第3節 海難原因の究明


  海難は交通環境,気象・海象の自然的条件,船舶の性能,運航者の技能等の要因が重なりあって発生する場合が多いが,更に近年は船舶の大型化,特殊船化,専用船化等の進展に伴い,海難の様相は大きく変化し,複雑化している。このため海難審判において幅広い原因の究明と同種海難再発防止のため迅速かつ的確な事件処理をはかっている。
  昭和48年に海難審判によって明らかになった海難の原因についてみると,運航上の過失によるものが54.3%と最も多く,これに続いて機関取扱上の過失14.0%,服務規律違反11.1%,船内作業上の過失5.4%,船体・機関の構造・材質によるもの5.1%,不可抗力3.7%,その他6.4%となっており,その大部分は人の行為に起因するものである。
  また,海難の種類別についてみると,衝突事件の場合は,海上衝突予防法,港則法等の航法違反によるもの66.8%,見張不良等行船上の不注意によるもの18.6%となっており,乗揚事件の場合は,船位不確認あるいは水路調査の怠り等行船上の不注意によるもの63.7%,部下に対する指示不十分等服務規律違反によるもの21.4%となっている。機関損傷事件の場合は,機関取扱上の不注意によるもの57.8%,船体・機関の材質・工作によるもの24.5%となっている。
  カーフェリーの海難原因についてみると,霧のため視界が悪くなった場合,減速せず,また,レーダーの活用が不十分であったものが多くみられた。
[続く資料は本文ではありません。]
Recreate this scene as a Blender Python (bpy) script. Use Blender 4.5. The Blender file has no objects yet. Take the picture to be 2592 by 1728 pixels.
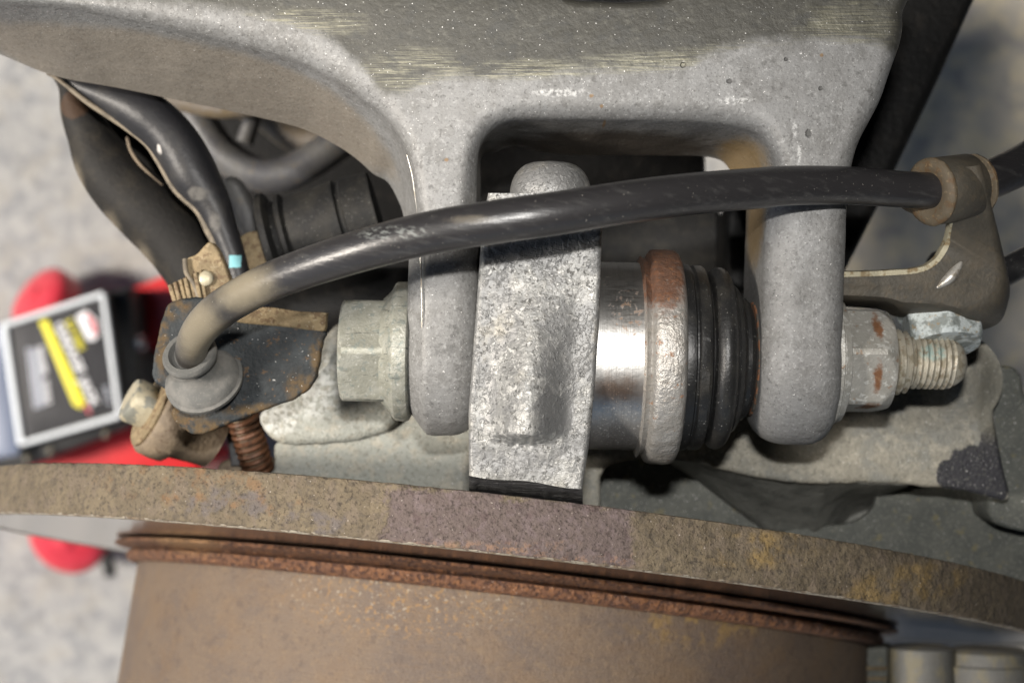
import bpy, math, random
from mathutils import Vector, Matrix, noise as mn
R = math.radians
scene = bpy.context.scene
C = scene.collection
random.seed(7)
U = 0.8e-4            # metres per unit of length used below (one unit is 1 px of the photograph at the focal plane)
D = 3500.0            # camera height above the focal plane, in those units

GZ = -8000.0           # height of the floor
# ---------------------------------------------------------------- camera
cam = bpy.data.objects.new('camera', bpy.data.cameras.new('camera')); C.objects.link(cam)
cam.location = (0, 0, D * U)
cam.data.sensor_width = 36.0
cam.data.lens = 36.0 * D / 2592.0
cam.data.clip_start = 0.02; cam.data.clip_end = 100
cam.data.dof.use_dof = True
cam.data.dof.focus_distance = D * U * 0.985
cam.data.dof.aperture_fstop = 14.0
scene.camera = cam

# ---------------------------------------------------------------- sky, sun, flash, exposure
SUN_EL, SUN_AZ = R(44), R(182)        # azimuth measured in the picture plane from +X: the light comes from the left
w = bpy.data.worlds.new("World"); scene.world = w; w.use_nodes = True
wn = w.node_tree
sky = wn.nodes.new('ShaderNodeTexSky'); sky.sky_type = 'NISHITA'; sky.sun_disc = False
sky.sun_elevation = SUN_EL; sky.sun_rotation = math.pi / 2 - SUN_AZ
wn.links.new(sky.outputs[0], wn.nodes['Background'].inputs[0])
wn.nodes['Background'].inputs[1].default_value = 0.06
sun = bpy.data.objects.new('sun', bpy.data.lights.new('sun', 'SUN')); C.objects.link(sun)
sun.data.energy = 5.0; sun.data.angle = R(12); sun.data.color = (1.0, 0.92, 0.82)
sd = Vector((math.cos(SUN_EL) * math.cos(SUN_AZ), math.cos(SUN_EL) * math.sin(SUN_AZ), math.sin(SUN_EL)))
sun.rotation_euler = sd.to_track_quat('Z', 'Y').to_euler()
sun.location = sd * 3
fl = bpy.data.objects.new('camera_flash', bpy.data.lights.new('camera_flash', 'AREA')); C.objects.link(fl)
fl.data.shape = 'RECTANGLE'; fl.data.size = 0.016; fl.data.size_y = 0.007
fl.data.energy = 0.72; fl.data.color = (1.0, 0.97, 0.93)
fl.location = (30 * U, 500 * U, (D + 60) * U)
fl.rotation_euler = Vector((0, 0.13, 1)).to_track_quat('Z', 'Y').to_euler()
scene.view_settings.view_transform = 'Standard'; scene.view_settings.look = 'None'
scene.view_settings.exposure = 0.48; scene.view_settings.gamma = 1.0
scene.cycles.use_denoising = True
scene.cycles.max_bounces = 8
scene.cycles.sample_clamp_indirect = 4.0

# ---------------------------------------------------------------- geometry helpers (all lengths in units, see U)
def P(px, py, z=0.0):
    k = (D - z) / D
    return Vector(((px - 1296) * k, (864 - py) * k, z))

def wloc(o):
    v = Vector((0, 0, 0))
    while o is not None:
        v += o.location; o = o.parent
    return v

def tag(o, label=None, cat=None, group=None, kind=None):
    if label: o['label'] = label
    if cat: o['category'] = cat
    if group: o['group'] = group
    if kind: o['kind'] = kind
    return o

def thing(name, label, cat, loc, group=None):
    o = bpy.data.objects.new(name, None); C.objects.link(o)
    o.location = Vector(loc) * U; o.empty_display_size = 0.01
    return tag(o, label, cat, group)

def obj(name, geo, mat, parent=None, smooth=True, sharp=38, origin=None):
    vs, fs = geo
    vs = [Vector(v) * U for v in vs]
    if parent is not None:
        base = wloc(parent); loc = Vector((0, 0, 0))
    else:
        if origin is None:
            base = sum(vs, Vector((0, 0, 0))) / len(vs)
        else:
            base = Vector(origin) * U
        loc = base
    me = bpy.data.meshes.new(name)
    me.from_pydata([v - base for v in vs], [], fs)
    import bmesh
    bm = bmesh.new(); bm.from_mesh(me)
    bmesh.ops.recalc_face_normals(bm, faces=bm.faces)
    bm.to_mesh(me); bm.free()
    for p in me.polygons: p.use_smooth = smooth
    if smooth and sharp: me.set_sharp_from_angle(angle=R(sharp))
    me.materials.append(mat)
    o = bpy.data.objects.new(name, me); C.objects.link(o)
    o.location = loc
    if parent is not None: o.parent = parent
    return o

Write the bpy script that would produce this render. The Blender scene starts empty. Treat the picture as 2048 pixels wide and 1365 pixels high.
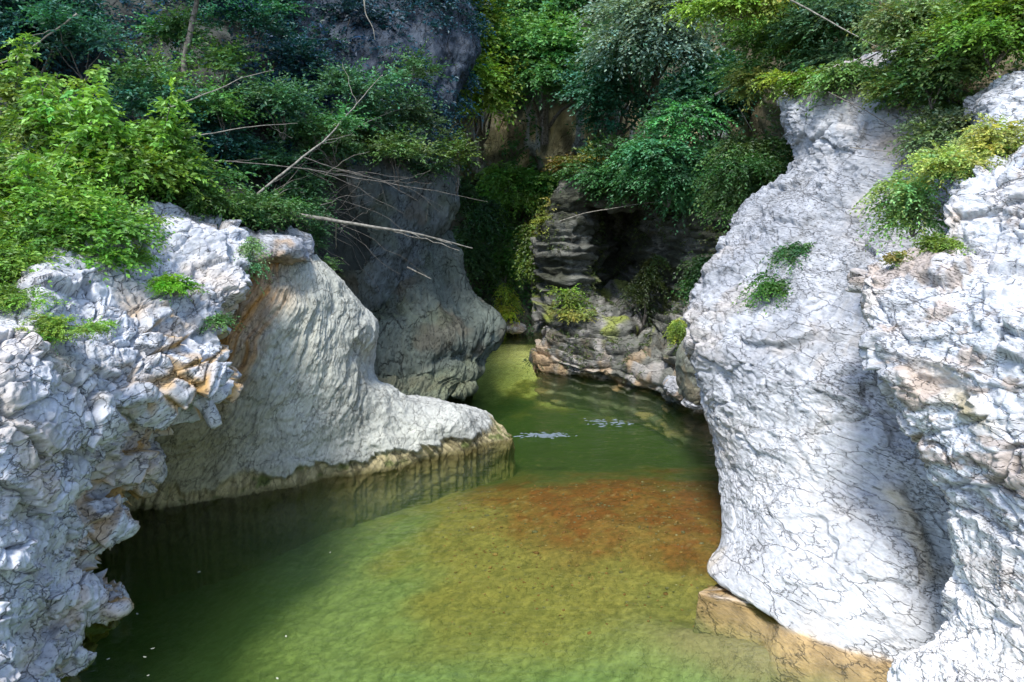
import bpy, math, random
import numpy as np
from math import radians as R
random.seed(7)
rng = np.random.default_rng(11)
S = bpy.context.scene
COL = S.collection
# ------------------------------------------------------------------ camera
CAMZ = 5.0; PITCH = R(10); FPX = 2048 * 28 / 36
cam = bpy.data.cameras.new('camera'); cam.lens = 28; cam.sensor_width = 36
cam.clip_start = 0.05; cam.clip_end = 2000
camo = bpy.data.objects.new('camera', cam); COL.objects.link(camo)
camo.location = (0, 0, CAMZ); camo.rotation_euler = (R(90) - PITCH, 0, 0)
S.camera = camo
# ------------------------------------------------------------------ sky and sun
SUN_EL, SUN_AZ = R(58), R(-160)          # azimuth measured clockwise from +Y
w = bpy.data.worlds.new('World'); S.world = w; w.use_nodes = True
nt = w.node_tree
sky = nt.nodes.new('ShaderNodeTexSky'); sky.sky_type = 'NISHITA'; sky.sun_disc = False
sky.sun_elevation = SUN_EL; sky.sun_rotation = SUN_AZ
bg = nt.nodes['Background']; bg.inputs['Strength'].default_value = 0.15
nt.links.new(sky.outputs[0], bg.inputs[0])
sl = bpy.data.lights.new('sun', 'SUN'); sl.energy = 2.3; sl.angle = R(13); sl.color = (1, 0.95, 0.86)
so = bpy.data.objects.new('sun', sl); COL.objects.link(so)
sd = np.array([math.sin(SUN_AZ) * math.cos(SUN_EL), math.cos(SUN_AZ) * math.cos(SUN_EL), math.sin(SUN_EL)])
import mathutils
so.rotation_euler = mathutils.Vector(sd).to_track_quat('Z', 'Y').to_euler()
S.view_settings.view_transform = 'Standard'; S.view_settings.look = 'None'
S.view_settings.exposure = 1.3; S.view_settings.gamma = 1
S.view_settings.use_curve_mapping = False
S.render.engine = 'CYCLES'
S.cycles.use_denoising = True
S.cycles.max_bounces = 8; S.cycles.transparent_max_bounces = 8; S.cycles.volume_bounces = 1
S.cycles.caustics_reflective = False; S.cycles.caustics_refractive = False

# ------------------------------------------------------------------ helpers
CP, SP = math.cos(PITCH), math.sin(PITCH)
def ray(px, py):
    x = (px - 1024) / FPX; y = -(py - 682.5) / FPX
    return np.array([x, CP + y * SP, -SP + y * CP])
def P(px, py, d):
    r = ray(px, py); t = d / r[1]
    return np.array([0, 0, CAMZ]) + t * r
def W(px, py, z=0.0):
    r = ray(px, py); t = (z - CAMZ) / r[2]
    return np.array([0, 0, CAMZ]) + t * r
def PP(l):
    out = []
    for q in l:
        if isinstance(q, np.ndarray): out.append(q)
        else: out.append(P(*q))
    return np.array(out)

def pix(p):
    q = p - np.array([0, 0, CAMZ]); dd = q[:, 1] * CP - q[:, 2] * SP; u = q[:, 1] * SP + q[:, 2] * CP
    return 1024 + FPX * q[:, 0] / dd, 682.5 - FPX * u / dd
GT = rng.normal(size=(256, 3)); GT /= np.linalg.norm(GT, axis=1)[:, None]
PERM = rng.permutation(256); PERM = np.concatenate([PERM, PERM, PERM])
def _h(ix, iy, iz):
    return PERM[PERM[PERM[ix & 255] + (iy & 255)] + (iz & 255)]
def perlin(p):
    i = np.floor(p).astype(np.int64); f = p - i
    u = f * f * f * (f * (f * 6 - 15) + 10)
    r = 0
    for dx in (0, 1):
        wx = u[:, 0] if dx else 1 - u[:, 0]
        for dy in (0, 1):
            wy = u[:, 1] if dy else 1 - u[:, 1]
            for dz in (0, 1):
                wz = u[:, 2] if dz else 1 - u[:, 2]
                g = GT[_h(i[:, 0] + dx, i[:, 1] + dy, i[:, 2] + dz)]
                dt = g[:, 0] * (f[:, 0] - dx) + g[:, 1] * (f[:, 1] - dy) + g[:, 2] * (f[:, 2] - dz)
                r = r + wx * wy * wz * dt
    return r * 1.5
def fbm(p, o=4, g=0.5, l=2.03):
    a = 1; s = 0
    for k in range(o):
        s = s + a * perlin(p + 17.3 * k); p = p * l; a *= g
    return s
def ridged(p, o=4, g=0.5, l=2.1):
    a = 1; s = 0
    for k in range(o):
        s = s + a * (1 - 2 * np.abs(perlin(p + 9.1 * k))); p = p * l; a *= g
    return s / 2
def hr(a):
    return PERM[a & 255] / 255.0
def worley(p):
    i = np.floor(p).astype(np.int64); n = len(p)
    f1 = np.full(n, 9.0); f2 = np.full(n, 9.0); cid = np.zeros(n); fac = np.zeros(n)
    for dx in (-1, 0, 1):
        for dy in (-1, 0, 1):
            for dz in (-1, 0, 1):
                c = i + np.array([dx, dy, dz])
                h = _h(c[:, 0], c[:, 1], c[:, 2])
                q = c + np.stack([hr(h), hr(h + 57), hr(h + 131)], 1)
                dv_ = p - q; d = np.sqrt((dv_ ** 2).sum(1))
                m = d < f1; fac = np.where(m, (dv_ * GT[(h * 7 + 3) & 255]).sum(1), fac)
                f2 = np.where(m, f1, np.minimum(f2, d))
                cid = np.where(m, hr(h + 199), cid); f1 = np.where(m, d, f1)
    worley.fac = fac
    return f1, f2, cid
def sstep(a, b, x):
    t = np.clip((x - a) / (b - a), 0, 1); return t * t * (3 - 2 * t)

def resample(ctrl, n):
    """Catmull-Rom resample of an (K,3) or (K,M,3) array along axis 0 to n points, chord length parametrised."""
    c = np.asarray(ctrl, float); K = len(c)
    flat = c.reshape(K, -1)
    seg = np.linalg.norm(np.diff(flat, axis=0), axis=1) / math.sqrt(flat.shape[1] / 3) + 1e-6
    t = np.concatenate([[0], np.cumsum(seg)]); t /= t[-1]
    m = np.zeros_like(flat)
    m[1:-1] = (flat[2:] - flat[:-2]) / (t[2:] - t[:-2])[:, None]
    m[0] = (flat[1] - flat[0]) / (t[1] - t[0]); m[-1] = (flat[-1] - flat[-2]) / (t[-1] - t[-2])
    x = np.linspace(0, 1, n); k = np.clip(np.searchsorted(t, x, side='right') - 1, 0, K - 2)
    h = (t[k + 1] - t[k])[:, None]; s = ((x - t[k])[:, None]) / h
    r = ((2 * s**3 - 3 * s**2 + 1) * flat[k] + (s**3 - 2 * s**2 + s) * h * m[k]
         + (-2 * s**3 + 3 * s**2) * flat[k + 1] + (s**3 - s**2) * h * m[k + 1])
    return r.reshape((n,) + c.shape[1:])
def loft(rows, nu, nv):
    g = np.array([resample(PP(r), nu) for r in rows])
    return resample(g, nv)
def gnormals(g):
    du = np.gradient(g, axis=1); dv = np.gradient(g, axis=0)
    n = np.cross(du, dv); n /= np.linalg.norm(n, axis=2)[:, :, None] + 1e-9
    return n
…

  特殊な海難審判事例としては,冬季北太平洋を西航中,たまたま発生した異常な大波と遭遇し,瞬時に生じた一大破壊力をもつ外力を左舷船首部に受け,破口を生じて沈没した,かりふおるにあ丸(鉱石運搬船5万9,206トン)遭難事件がある。なお,本件に関連し気象関係者は当該海域で気象の変化が予測される場合には必要な警報等を発表し,また,付近航行中の船舶とも気象・海象に関する情報の交換を行うように要望した。